We're confusing each other with the piracy thing and it's not even leading anywhere so whatever. Let's just talk about CM and the devs.kamenkuro wrote: ↑29 Jul 2018, 21:38I don't know if you're being dense on purpose. But I'll respond
We're talking about digital goods. Also open source game code. This means my point has nothing to do with piracy. It feels like you're putting piracy out there just to try and discredit what I'm saying. You can't pirate open source code.
You seem to be stuck the house analogy and not the part where if a dev, coder, spriter, etc. leave the game they have no say over what happens with the game. They can't suddenly be important when up to that point their absence has made them inconsequential to the games current direction.

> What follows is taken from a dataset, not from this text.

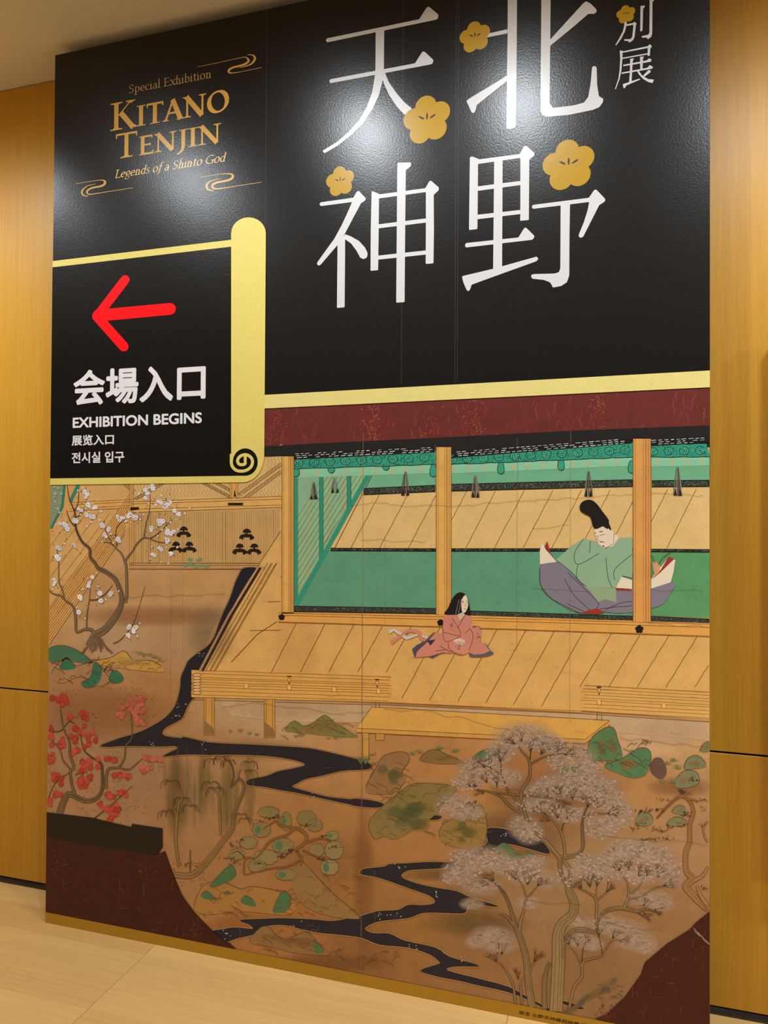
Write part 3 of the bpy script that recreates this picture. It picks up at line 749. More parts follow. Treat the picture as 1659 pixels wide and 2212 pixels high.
# ---- wing on the left: slatted shutters under a woven gable
k = new('painted_left_floor', 3); k.poly([(109, 1040), (285, 1040), (284, 1130), (107, 1385)], (197, 148, 86)); k.done()
k = new('painted_shutter_panel', 4); k.poly([(284, 1098), (610, 1090), (610, 1150), (540, 1218), (284, 1216)], (193, 150, 92)); k.done()
k = new('painted_slats', 5, I_FLAT)
x = 288
while x < 606:
    yb = 1216 if x < 562 else 1216-(x-562)*1.55
    k.line([(x, hl(x, 1108, 1100, 284, 610)), (x, yb)], .9 if random.random() < .9 else 1.6, jit((134, 92, 46), 14)); x += 3.7
k.done()
k = new('painted_woven_gable', 4); k.poly([(284, 1040), (610, 960), (610, 1075), (284, 1085)], (200, 158, 98)); k.done()
k = new('painted_herringbone', 5, I_FLAT)
for r in range(16):
    for q in range(42):
        x, y = 290+q*7.8, 968+r*7.5
        if y > hl(x, 1082, 1072, 284, 610)-6 or x > 604: continue
        if x < 572 and y < 1040: continue
        s_ = 1 if r % 2 else -1; k.line([(x-s_*2.6, y), (x+s_*2.6, y+7)], .7, (150, 112, 62))
for a, b in (((434, 1043), (500, 1078)), ((460, 1042), (512, 1070)), ((515, 1066), (606, 1000)), ((524, 1076), (606, 1016)), ((284, 1080), (350, 1042)), ((262, 1042), (283, 1062))):
    for o_ in (0, 3, 8, 11): k.line([(a[0]+o_, a[1]), (b[0]+o_, b[1])], .9, LINE, d=1)
k.done()
k = new('painted_beams', 7)
k.poly([(284, 1084), (610, 1072), (610, 1096), (284, 1107)], (206, 154, 82)); k.poly([(497, 1042), (514, 1042), (514, 1076), (497, 1077)], (208, 146, 72))
k.poly([(280, 1046), (288, 1046), (288, 1222), (280, 1222)], (204, 146, 78)); k.poly([(280, 1216), (560, 1218), (575, 1228), (280, 1229)], (178, 132, 80))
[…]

No pirate has ever said anything about making a game better because they're pirating the game. You're thinking hackers and modders. Which has actually helped games. Take Nier:Automota and Gearbox's Colonial Marines as examples. The entire point of open source is to make a good game out of a good game and you seem to ignore the fact that CM is a result of an open source code.
As far as I understand you, you have a "practical" perspective for how CM and CM's devs interact with each other: CM should only give a shit about what the devs want so long as the devs have leverage over CM, namely being able to withhold future contributions from CM. Hence retired devs' wishes don't matter because they're not gonna contribute any more. This is basically how most open-source codebases work.
What I'm understanding is the case, according to the staff in this thread, is that they have an implicit agreement/contract: the devs provide work, and in exchange CM gives them "a say in the vision" that lasts beyond their departure.
CM open-sourcing would break their end of the "contract" because the devs' work would no longer be in control of a party that respects the devs' wishes, which is why they don't want to do it.